Las nubes borraron la imagen de la capital de Norte de Santander. Arriba, a 24.000 pies, no hay guardaespaldas, ni secretarias, ni comunidad que moleste, ni lagartos que pidan ayuda, ni políticos que exijan contratos, ni campesinos que organicen paros, ni alcaldes que lloriqueen, ni periodistas que carguen incienso, ni teléfono móvil que suene a cada segundo, ni Cúcuta Deportivo. La soledad es buena compañía.
La elegante azafata empuja el carrito con los refrescos. La voz es suave. Tanto que no alcanza a despertar al sujeto que protestó por el retraso para partir. Algunos viajeros prendieron el monitor que va pegado al espaldar de la silla que tienen al frente. Unos, para ver películas; otros, para echarle un repaso a la historia de los 20 mejores futbolistas, en todos los tiempos, y los demás para ver los comerciales.
– ¿Agua, jugo o gaseosa? – preguntó la aeromoza al hombre que seguía pegado a la ventanilla. Miraba al infinito para llegar con la mente despejada y cumplir con las diligencias previstas. Debía asistir a una serie de reuniones oficiales.
– Agua al clima, por favor – respondió. Recibió el vaso plástico y como todo ser humano normal lo llevó a la boca para desocupar el líquido. Aquí, a esa altura, no hay lugar para el glamur, el protocolo y los escrúpulos. Las vasijas de vidrio fino habían quedado en tierra.
Pasados 55 minutos, el capitán anunció el fin del vuelo. Las llantas del Airbús-320 tocaron el pavimento de la pista asignada. El aterrizaje no fue traumático. El Pasajero de la silla 12-K se santiguó, agradeció a Dios por el viaje y se alistó para descender. Solo llevaba un pequeño maletín negro como equipaje de mano. Prendió el teléfono celular. Revisó los mensajes que llegaron mientras estaba cerca al cielo, llamó y volvió a la realidad.
En la carrera por el pasillo para llegar pronto a la sala de entrega de las maletas pasó por el lado de la mujer venezolana que casi arrastraba a la hija para alcanzar el vuelo que la llevaría a otro destino. Para demostrar que es humano como cualquiera de los viajeros que lo acompañaron y no le hicieron venias, como las hubiera tenido en su puesto de trabajo, entró al baño. Salió sonriente, descansado, tal vez ese era el motivo de la prisa con la que recorrió el trayecto.
– ¿Cómo se ve la ciudad desde arriba? – la pregunta no lo molestó.
– Bonita, sin problemas, pero solo desde arriba – respondió.
– ¿Cómo se viven 50 minutos sin teléfono celular? – otra impertinencia.

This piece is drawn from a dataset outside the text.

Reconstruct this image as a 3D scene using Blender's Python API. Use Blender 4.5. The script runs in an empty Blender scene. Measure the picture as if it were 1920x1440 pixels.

– Qué descanso – dijo y explicó que días atrás se le cayó el aparato desde un segundo piso y se le borraron los contactos. Ahora, tiene pocos números registrados y no contesta a los desconocidos. Otro alivio.
El hombre, sin guardaespaldas, con la camisa por fuera, sin saco, sin séquito, abandonó el aeropuerto.
– Cómo se ve raro el gobernador Edgar Jesús Díaz Contreras en esa condición.